▸ **Exercise aim**: Which lines run from the first one up to and including the one with "COL = SC.collection"? Print exactly those.
──────── Dataset content
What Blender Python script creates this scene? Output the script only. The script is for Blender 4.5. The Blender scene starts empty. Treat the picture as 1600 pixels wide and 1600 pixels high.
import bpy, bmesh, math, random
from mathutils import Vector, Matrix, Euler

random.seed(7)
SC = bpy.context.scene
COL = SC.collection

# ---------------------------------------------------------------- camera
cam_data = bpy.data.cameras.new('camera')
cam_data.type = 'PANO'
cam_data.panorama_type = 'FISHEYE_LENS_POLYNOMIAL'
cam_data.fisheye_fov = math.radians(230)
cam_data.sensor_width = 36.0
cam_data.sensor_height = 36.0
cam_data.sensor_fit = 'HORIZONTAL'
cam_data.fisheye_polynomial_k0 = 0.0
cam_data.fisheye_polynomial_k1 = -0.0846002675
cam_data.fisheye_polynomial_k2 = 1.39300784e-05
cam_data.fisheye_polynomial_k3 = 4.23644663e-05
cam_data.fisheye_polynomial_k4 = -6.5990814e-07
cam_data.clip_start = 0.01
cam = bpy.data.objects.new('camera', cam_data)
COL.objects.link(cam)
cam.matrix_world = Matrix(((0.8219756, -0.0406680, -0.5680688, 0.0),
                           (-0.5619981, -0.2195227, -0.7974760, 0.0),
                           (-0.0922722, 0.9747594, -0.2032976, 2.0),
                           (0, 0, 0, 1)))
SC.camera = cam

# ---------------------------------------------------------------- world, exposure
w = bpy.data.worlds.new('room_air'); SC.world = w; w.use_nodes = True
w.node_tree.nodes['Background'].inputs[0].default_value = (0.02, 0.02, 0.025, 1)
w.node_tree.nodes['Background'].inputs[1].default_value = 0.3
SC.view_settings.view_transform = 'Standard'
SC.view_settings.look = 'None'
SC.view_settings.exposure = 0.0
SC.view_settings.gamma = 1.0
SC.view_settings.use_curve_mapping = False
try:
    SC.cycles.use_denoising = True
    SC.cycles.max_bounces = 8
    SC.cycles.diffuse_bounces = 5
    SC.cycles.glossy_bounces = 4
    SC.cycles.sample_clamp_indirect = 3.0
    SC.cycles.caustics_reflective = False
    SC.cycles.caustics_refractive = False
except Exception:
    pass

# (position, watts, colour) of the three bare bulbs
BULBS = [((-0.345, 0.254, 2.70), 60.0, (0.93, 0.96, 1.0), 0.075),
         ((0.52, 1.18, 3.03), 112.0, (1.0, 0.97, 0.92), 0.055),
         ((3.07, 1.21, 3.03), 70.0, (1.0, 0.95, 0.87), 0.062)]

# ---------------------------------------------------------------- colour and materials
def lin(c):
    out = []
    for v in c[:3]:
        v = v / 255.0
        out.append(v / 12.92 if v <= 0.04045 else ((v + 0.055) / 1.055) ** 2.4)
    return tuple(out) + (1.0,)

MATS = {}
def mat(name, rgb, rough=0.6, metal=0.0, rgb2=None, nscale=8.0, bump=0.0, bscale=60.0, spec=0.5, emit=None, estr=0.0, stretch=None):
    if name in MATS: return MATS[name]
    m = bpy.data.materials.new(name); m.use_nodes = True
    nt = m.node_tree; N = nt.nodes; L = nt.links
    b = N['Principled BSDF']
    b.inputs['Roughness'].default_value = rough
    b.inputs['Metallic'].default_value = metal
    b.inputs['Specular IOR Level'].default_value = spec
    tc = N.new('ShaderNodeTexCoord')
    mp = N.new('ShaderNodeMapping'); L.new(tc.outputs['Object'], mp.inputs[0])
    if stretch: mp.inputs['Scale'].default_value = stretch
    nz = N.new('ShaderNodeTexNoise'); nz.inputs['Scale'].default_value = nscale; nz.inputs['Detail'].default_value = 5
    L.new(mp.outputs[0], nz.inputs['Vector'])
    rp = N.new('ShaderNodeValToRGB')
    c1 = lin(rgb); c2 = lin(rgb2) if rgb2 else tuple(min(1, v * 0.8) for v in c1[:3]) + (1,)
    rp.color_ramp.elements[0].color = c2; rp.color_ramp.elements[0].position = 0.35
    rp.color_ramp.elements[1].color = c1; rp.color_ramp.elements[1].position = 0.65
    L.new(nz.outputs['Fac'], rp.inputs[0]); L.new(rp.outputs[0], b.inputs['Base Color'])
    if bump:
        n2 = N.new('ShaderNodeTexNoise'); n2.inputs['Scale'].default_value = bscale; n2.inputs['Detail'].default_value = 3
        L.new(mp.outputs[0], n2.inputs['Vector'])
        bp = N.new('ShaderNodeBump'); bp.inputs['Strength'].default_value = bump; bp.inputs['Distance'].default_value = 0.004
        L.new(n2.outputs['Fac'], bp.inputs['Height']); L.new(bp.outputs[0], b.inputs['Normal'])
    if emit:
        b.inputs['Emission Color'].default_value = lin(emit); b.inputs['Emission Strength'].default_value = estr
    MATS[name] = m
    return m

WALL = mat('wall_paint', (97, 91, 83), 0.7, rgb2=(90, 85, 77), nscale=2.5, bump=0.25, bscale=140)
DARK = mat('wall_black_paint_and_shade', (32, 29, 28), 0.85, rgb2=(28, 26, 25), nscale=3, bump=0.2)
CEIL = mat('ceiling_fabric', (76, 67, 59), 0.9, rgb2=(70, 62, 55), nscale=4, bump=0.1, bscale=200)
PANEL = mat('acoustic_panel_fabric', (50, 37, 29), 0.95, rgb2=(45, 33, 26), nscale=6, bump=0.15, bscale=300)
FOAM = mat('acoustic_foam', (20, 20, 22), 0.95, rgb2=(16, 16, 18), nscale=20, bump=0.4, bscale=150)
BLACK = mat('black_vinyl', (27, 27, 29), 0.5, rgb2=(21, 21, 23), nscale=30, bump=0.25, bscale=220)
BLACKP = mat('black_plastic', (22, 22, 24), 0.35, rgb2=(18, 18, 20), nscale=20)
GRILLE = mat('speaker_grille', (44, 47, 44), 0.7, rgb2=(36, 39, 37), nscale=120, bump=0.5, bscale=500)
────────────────
▸ **Correct response**:
What Blender Python script creates this scene? Output the script only. The script is for Blender 4.5. The Blender scene starts empty. Treat the picture as 1600 pixels wide and 1600 pixels high.
import bpy, bmesh, math, random
from mathutils import Vector, Matrix, Euler

random.seed(7)
SC = bpy.context.scene
COL = SC.collection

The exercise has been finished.